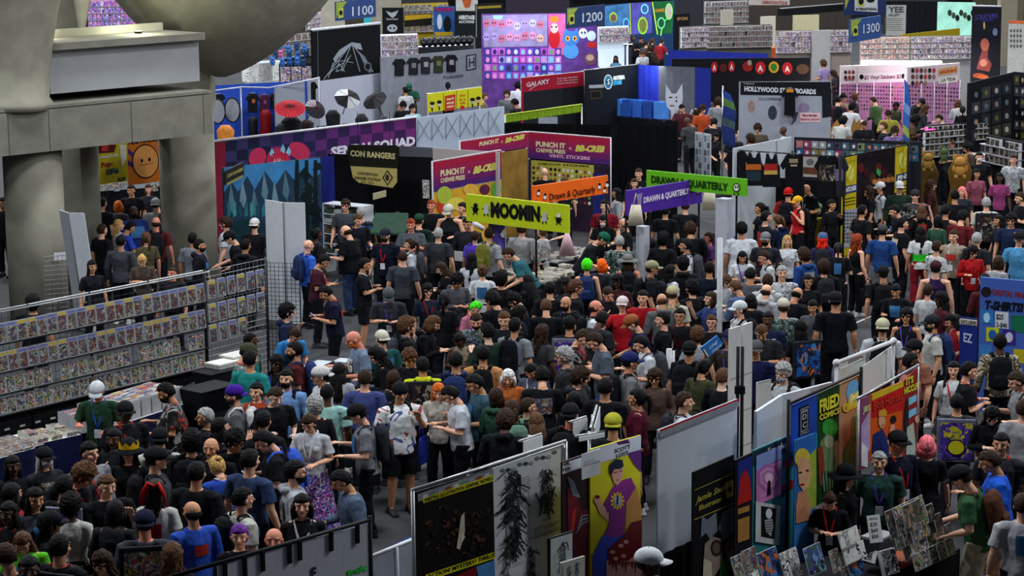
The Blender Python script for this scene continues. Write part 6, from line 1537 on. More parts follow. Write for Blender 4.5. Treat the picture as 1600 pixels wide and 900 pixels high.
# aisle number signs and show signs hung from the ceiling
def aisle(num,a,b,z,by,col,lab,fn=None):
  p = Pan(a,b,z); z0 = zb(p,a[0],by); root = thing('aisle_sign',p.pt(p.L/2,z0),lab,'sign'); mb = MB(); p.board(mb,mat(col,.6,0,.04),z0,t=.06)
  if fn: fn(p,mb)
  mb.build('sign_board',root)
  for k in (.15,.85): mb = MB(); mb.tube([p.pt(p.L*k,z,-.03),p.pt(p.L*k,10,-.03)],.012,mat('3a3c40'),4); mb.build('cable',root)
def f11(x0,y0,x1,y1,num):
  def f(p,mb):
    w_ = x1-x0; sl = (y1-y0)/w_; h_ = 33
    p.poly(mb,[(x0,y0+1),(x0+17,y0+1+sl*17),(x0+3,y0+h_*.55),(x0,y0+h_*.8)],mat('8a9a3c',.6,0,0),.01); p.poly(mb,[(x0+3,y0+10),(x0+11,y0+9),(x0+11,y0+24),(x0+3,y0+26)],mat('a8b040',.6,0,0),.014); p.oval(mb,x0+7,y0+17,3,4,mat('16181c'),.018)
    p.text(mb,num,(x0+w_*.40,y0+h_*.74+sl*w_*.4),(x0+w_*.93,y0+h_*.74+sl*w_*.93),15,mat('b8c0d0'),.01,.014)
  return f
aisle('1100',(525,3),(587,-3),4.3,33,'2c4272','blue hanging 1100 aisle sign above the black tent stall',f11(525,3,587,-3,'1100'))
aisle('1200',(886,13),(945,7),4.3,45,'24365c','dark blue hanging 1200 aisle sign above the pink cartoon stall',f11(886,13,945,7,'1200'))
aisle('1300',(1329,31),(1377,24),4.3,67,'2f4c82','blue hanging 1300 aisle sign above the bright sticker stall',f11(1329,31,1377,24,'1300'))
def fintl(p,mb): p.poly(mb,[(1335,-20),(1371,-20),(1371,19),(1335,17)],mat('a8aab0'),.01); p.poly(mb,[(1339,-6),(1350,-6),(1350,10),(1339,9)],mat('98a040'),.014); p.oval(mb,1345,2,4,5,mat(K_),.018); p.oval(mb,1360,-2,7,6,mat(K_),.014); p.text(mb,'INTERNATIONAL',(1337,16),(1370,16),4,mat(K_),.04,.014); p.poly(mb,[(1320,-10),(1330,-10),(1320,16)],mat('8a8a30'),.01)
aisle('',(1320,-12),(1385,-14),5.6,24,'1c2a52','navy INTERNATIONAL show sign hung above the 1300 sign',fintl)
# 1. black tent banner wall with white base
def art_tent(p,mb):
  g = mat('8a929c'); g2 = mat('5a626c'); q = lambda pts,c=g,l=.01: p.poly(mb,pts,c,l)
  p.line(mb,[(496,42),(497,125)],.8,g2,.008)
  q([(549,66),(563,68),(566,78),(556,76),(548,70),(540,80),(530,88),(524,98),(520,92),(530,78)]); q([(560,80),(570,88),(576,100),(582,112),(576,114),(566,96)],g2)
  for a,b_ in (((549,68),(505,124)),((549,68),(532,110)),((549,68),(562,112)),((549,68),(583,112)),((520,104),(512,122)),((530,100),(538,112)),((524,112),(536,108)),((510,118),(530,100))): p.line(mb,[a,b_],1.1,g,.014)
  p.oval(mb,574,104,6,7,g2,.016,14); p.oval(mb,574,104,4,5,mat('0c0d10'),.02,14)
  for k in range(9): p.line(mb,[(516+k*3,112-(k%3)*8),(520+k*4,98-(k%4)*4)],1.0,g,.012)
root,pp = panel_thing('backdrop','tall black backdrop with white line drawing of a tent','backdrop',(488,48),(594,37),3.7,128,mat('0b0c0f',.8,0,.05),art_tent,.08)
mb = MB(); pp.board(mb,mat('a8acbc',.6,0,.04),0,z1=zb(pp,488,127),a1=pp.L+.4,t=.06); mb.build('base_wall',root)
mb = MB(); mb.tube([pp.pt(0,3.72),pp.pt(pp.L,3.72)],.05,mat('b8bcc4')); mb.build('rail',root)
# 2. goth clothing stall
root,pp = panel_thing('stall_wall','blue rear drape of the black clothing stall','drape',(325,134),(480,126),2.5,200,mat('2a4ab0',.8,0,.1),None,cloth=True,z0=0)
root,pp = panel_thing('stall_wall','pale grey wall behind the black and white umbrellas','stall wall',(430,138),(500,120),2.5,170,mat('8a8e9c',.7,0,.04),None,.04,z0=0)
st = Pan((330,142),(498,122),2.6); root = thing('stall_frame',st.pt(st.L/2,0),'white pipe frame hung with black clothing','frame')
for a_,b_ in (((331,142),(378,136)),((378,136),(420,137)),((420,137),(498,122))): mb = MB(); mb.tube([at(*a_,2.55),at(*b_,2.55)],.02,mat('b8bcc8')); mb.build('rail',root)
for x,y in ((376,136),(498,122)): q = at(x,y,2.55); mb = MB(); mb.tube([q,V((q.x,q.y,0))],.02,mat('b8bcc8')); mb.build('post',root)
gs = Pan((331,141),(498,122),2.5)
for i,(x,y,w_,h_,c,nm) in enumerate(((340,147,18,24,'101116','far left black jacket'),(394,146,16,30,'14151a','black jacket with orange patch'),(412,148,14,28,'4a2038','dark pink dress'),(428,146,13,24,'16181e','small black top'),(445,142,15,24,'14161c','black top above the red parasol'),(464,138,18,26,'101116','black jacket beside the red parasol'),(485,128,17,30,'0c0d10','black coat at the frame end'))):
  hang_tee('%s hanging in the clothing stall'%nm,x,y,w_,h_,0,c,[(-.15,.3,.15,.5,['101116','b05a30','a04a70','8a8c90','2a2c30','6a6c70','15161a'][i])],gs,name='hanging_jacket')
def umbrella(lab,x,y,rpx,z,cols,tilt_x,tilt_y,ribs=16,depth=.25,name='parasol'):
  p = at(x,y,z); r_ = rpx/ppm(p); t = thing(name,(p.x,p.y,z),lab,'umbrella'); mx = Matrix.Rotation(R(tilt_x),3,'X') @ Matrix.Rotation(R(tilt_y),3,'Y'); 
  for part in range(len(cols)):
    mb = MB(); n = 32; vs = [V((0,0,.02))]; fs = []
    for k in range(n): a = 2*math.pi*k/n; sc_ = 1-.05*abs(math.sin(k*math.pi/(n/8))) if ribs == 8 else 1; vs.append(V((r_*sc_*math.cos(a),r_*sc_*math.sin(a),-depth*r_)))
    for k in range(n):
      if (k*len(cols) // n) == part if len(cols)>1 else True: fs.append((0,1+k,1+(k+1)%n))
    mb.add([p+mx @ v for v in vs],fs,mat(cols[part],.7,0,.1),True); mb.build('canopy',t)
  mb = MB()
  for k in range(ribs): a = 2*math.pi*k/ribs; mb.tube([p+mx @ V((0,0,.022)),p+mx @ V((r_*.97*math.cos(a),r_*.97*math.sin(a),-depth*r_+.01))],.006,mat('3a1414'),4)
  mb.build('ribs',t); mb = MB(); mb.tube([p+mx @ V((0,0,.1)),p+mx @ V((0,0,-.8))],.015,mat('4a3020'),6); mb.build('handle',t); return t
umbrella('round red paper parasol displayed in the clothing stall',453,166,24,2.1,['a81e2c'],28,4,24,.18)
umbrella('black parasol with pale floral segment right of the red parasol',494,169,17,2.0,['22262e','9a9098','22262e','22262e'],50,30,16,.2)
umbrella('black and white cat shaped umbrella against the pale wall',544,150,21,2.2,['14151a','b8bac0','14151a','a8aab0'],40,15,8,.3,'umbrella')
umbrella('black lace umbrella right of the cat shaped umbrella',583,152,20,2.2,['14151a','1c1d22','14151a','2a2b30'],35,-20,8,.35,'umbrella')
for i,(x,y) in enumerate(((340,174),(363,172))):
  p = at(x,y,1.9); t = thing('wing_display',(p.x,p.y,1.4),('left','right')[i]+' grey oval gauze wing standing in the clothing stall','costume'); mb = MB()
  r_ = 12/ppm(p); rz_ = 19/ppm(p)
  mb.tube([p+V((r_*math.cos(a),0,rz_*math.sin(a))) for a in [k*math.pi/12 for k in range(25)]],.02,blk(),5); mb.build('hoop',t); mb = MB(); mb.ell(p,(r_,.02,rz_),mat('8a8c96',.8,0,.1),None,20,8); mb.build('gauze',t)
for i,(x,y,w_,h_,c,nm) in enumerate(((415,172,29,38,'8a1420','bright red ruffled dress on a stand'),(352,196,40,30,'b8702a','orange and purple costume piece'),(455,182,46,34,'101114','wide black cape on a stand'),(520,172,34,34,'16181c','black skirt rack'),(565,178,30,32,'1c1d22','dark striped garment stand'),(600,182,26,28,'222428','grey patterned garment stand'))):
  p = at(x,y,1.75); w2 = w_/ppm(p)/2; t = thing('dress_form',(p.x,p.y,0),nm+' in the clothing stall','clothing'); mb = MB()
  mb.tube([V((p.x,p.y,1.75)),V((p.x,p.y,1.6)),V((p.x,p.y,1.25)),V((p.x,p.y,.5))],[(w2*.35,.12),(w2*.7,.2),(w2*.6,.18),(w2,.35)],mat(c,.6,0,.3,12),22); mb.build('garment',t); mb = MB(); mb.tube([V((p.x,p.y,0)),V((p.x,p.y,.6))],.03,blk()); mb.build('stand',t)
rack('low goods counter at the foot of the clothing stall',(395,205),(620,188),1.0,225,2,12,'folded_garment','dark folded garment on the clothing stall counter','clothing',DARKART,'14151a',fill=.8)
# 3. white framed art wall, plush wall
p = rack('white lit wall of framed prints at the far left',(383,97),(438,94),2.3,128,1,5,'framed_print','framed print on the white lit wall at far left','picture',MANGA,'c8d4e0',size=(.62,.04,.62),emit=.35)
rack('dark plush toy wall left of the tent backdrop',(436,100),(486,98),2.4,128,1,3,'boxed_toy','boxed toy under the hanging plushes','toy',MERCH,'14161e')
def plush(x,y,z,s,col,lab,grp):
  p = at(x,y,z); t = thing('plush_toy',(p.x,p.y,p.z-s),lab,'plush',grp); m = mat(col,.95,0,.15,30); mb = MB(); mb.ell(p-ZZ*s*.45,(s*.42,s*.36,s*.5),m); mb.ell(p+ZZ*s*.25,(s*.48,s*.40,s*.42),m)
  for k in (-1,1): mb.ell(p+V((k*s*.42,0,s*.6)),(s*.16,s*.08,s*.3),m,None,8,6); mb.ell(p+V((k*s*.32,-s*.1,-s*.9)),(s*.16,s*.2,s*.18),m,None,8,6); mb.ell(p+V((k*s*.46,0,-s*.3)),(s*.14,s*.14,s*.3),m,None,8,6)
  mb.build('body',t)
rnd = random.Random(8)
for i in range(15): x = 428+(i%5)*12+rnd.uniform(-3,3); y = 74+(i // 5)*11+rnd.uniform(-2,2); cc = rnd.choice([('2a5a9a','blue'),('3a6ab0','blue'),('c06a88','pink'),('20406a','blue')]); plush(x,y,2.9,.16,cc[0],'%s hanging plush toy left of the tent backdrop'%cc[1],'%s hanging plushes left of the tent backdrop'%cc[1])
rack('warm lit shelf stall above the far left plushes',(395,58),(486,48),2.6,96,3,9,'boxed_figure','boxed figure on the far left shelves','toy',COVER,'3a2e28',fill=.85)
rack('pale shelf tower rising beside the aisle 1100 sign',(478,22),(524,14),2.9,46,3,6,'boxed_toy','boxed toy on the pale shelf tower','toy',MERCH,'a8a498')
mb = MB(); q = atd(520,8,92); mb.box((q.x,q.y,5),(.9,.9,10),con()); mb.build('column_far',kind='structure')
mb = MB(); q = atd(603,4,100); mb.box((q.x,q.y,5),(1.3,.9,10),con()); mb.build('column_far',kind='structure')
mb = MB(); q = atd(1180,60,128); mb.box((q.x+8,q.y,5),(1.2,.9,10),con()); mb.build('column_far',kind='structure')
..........
**WORK REQUIRED**
Write the number of lines containing the word "picture" and nothing besides it.

**TASK RESULT**
2